勝ち続けるチームが「悔しい」 虎のエースが2軍で向き合った“苦悩と我慢”
阪神・青柳は2日に行われたウエスタン・リーグのオリックス戦で5回2安打無失点の好投
阪神の青柳晃洋投手が2日、ウエスタン・リーグのオリックス戦(甲子園)に先発。5回2安打1死球、無失点の好投を見せ、1軍返り咲きへ猛アピールした。今季は開幕投手も務めた右腕は「レベルアップするために日々考えていた。呼ばれたらいつでもいける準備はできている」と、自信を口にした。
初回は1死から来田に右前打を許したが、後続を打ち取り無失点。4回も先頭の西野に一塁強襲内野安打を浴びたが、2つのゴロアウトを奪いスコアボードに0を並べた。最終イニングとなった5回は3者凡退。荒れ球はほとんどなく、内外高低を使った投球術で凡打の山を築いた。
甲子園でのナイターゲームを終えた右腕は「ファームでやりたいことはできた。そろそろ、ちゃんと結果を出さないといけない。自分の配球である程度、球数(67球)もまとまった」と充実した表情。ほぼ完璧な内容に和田2軍監督も「球の強さ、キレ。これまでで一番良かった」と賛辞を送っていた。
今季は開幕投手を務めたが苦しい登板が続き、5月19日の広島戦では5回8安打7失点で降板すると、翌日に出場選手登録を抹消された。1軍では7試合に登板し2勝3敗、防御率5.63と本来の姿を取り戻せなかった。2軍では原点に戻り、自らの投球を見つめ直す日々が続いた。

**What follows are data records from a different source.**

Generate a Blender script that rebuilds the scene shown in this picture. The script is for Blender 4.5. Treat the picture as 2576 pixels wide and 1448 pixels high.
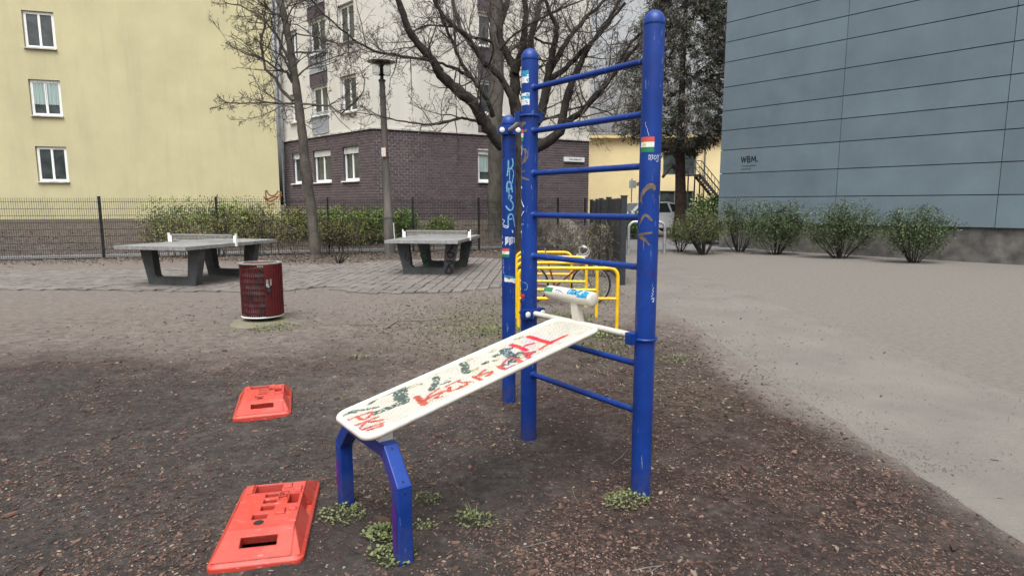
import bpy, math, random
from mathutils import Vector, Matrix, noise

# ------------------------------------------------------------------ camera, sky, sun, exposure
sc = bpy.context.scene
for o in list(bpy.data.objects): bpy.data.objects.remove(o)
COL = sc.collection
F, CX, CY, H = 1540.0, 1288.0, 724.0, 1.6          # focal length and centre in picture units (2576 wide), eye height
PITCH = math.atan(209.0/1540.0)
cam_d = bpy.data.cameras.new('camera'); cam = bpy.data.objects.new('camera', cam_d); COL.objects.link(cam)
cam_d.sensor_width = 36.0; cam_d.lens = 36.0*F/2576.0; cam_d.clip_start = 0.05; cam_d.clip_end = 2000
cam.location = (0, 0, H); cam.rotation_euler = (math.radians(90)-PITCH, 0, 0)
sc.camera = cam

SUN_EL, SUN_AZ = math.radians(64), math.radians(185)   # azimuth clockwise from +Y
w = bpy.data.worlds.new('World'); sc.world = w; w.use_nodes = True
nt = w.node_tree; nt.nodes.clear()
sky = nt.nodes.new('ShaderNodeTexSky'); sky.sky_type = 'NISHITA'; sky.sun_disc = False
sky.sun_elevation = SUN_EL; sky.sun_rotation = SUN_AZ; sky.air_density = 1.2; sky.dust_density = 10.0; sky.ozone_density = 1.0
hs = nt.nodes.new('ShaderNodeHueSaturation'); hs.inputs['Saturation'].default_value = 0.12
bg = nt.nodes.new('ShaderNodeBackground'); bg.inputs['Strength'].default_value = 0.15
wo = nt.nodes.new('ShaderNodeOutputWorld')
nt.links.new(sky.outputs[0], hs.inputs['Color']); nt.links.new(hs.outputs[0], bg.inputs['Color']); nt.links.new(bg.outputs[0], wo.inputs[0])
sd = bpy.data.lights.new('sun', 'SUN'); sd.energy = 0.6; sd.angle = math.radians(40); sd.color = (1, 0.97, 0.93)
so = bpy.data.objects.new('sun', sd); COL.objects.link(so)
sdir = Vector((math.sin(SUN_AZ)*math.cos(SUN_EL), math.cos(SUN_AZ)*math.cos(SUN_EL), math.sin(SUN_EL)))
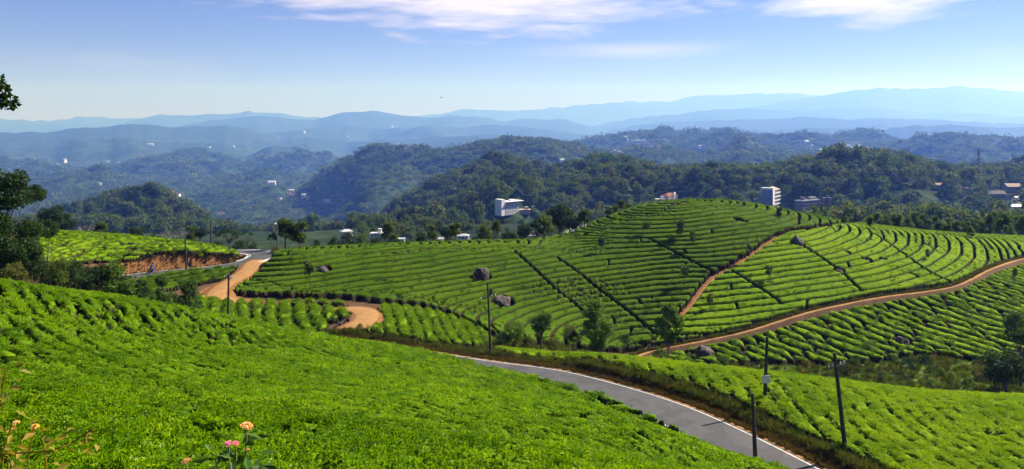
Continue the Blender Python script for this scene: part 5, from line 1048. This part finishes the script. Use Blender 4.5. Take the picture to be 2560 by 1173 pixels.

「どうやったらレベルアップできるか。去年と一緒だったら通用しないのは分かっていたので。その中で1つアクセントが加わるだけで配球の幅は拡がる。(1軍から)落ちた時からボール自体は悪くなかった。それをキープしながら。左バッターの内角や緩いボールだったり。1個1個確認しながら」
シーズン序盤でエースが抜けてもチームは順調に勝ち星を積み重ねていく。「悔しい気持ちもありましたし。上の試合をみて順調に勝っているのも悔しい。戻りたい気持ちもずっとありましたが、その中で自分がレベルアップするために日々考えていた」。複雑な思いを抱えながらも、その時が来ることを信じマウンドに立ち続けた。
「上で結果が出るか分からないが、ここでやってきたことが少しでも生きて、またチームに貢献できるようになれたら。自分のなかではすごくいい期間だったのかなと。呼ばれた時にしっかり結果が出せる心の準備をしたい」
やれることは全てやった。あとは声がかかるのを待つだけ。昨季に最多勝、最優秀防御率、最高勝率の投手3冠に輝いた“虎のエース”の完全復活は近い。